A Block-Structured Adaptive Mesh Refinement Technique with a Finite-Difference-Based Lattice Boltzmann Method

A novel adaptive mesh refinement (AMR) algorithm for the numerical solution of fluid flow problems is presented in this study. The proposed AMR algorithm can be used to solve partial differential equations including, but not limited to, the Navier-Stokes equations using an AMR technique. Here, the lattice Boltzmann method (LBM) is employed as a substitute of the nearly incompressible Navier-Stokes equations. Besides its simplicity, the proposed AMR algorithm is straightforward and yet efficient. The idea is to remove the need for a tree-type data structure by using the pointer attributes in a unique way, along with an appropriate adjustment of the child block's IDs, to determine the neighbors of a certain block. Thanks to the unique way of invoking pointers, there is no need to construct a quad-tree (in 2D) or oct-tree (in 3D) data structure for maintaining the connectivity data between different blocks.
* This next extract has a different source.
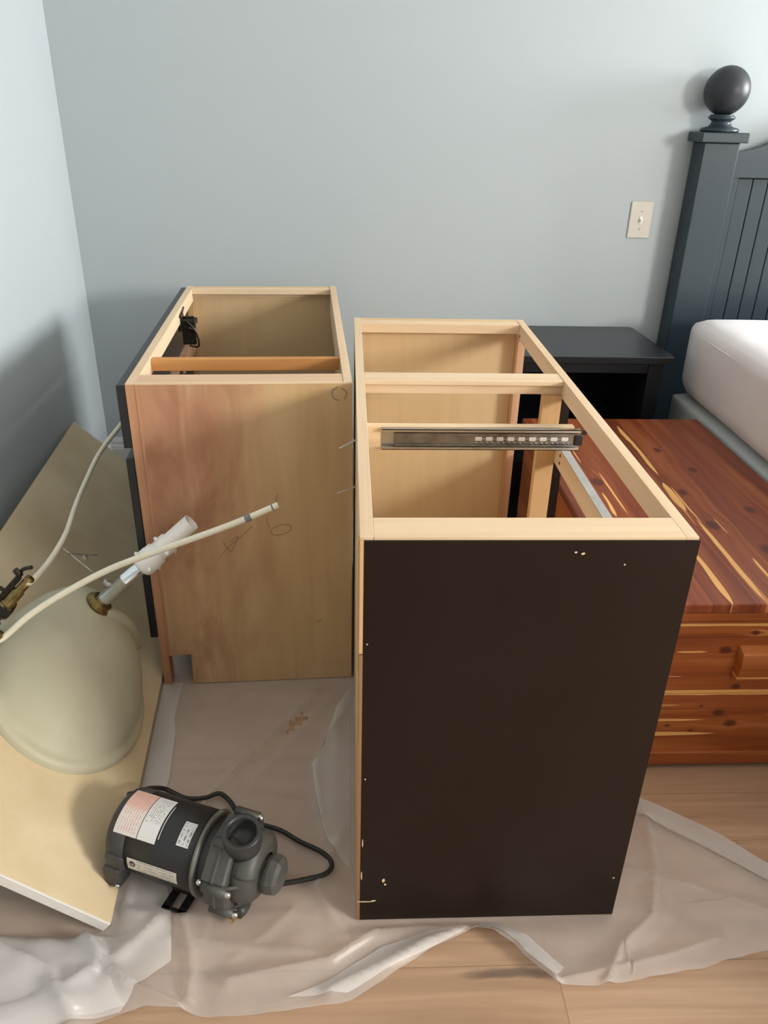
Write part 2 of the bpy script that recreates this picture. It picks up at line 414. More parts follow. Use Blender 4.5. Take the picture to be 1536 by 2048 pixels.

As a result, the memory and time required for tree traversal are completely eliminated, leaving us with a clean and efficient algorithm that is easier to implement and use on parallel machines. Several benchmark studies are carried out to assess the accuracy and efficiency of the proposed AMR-LBM, including lid-driven cavity flow, vortex shedding past a square cylinder, and Kelvin-Helmholtz instability for single-phase and multiphase fluids.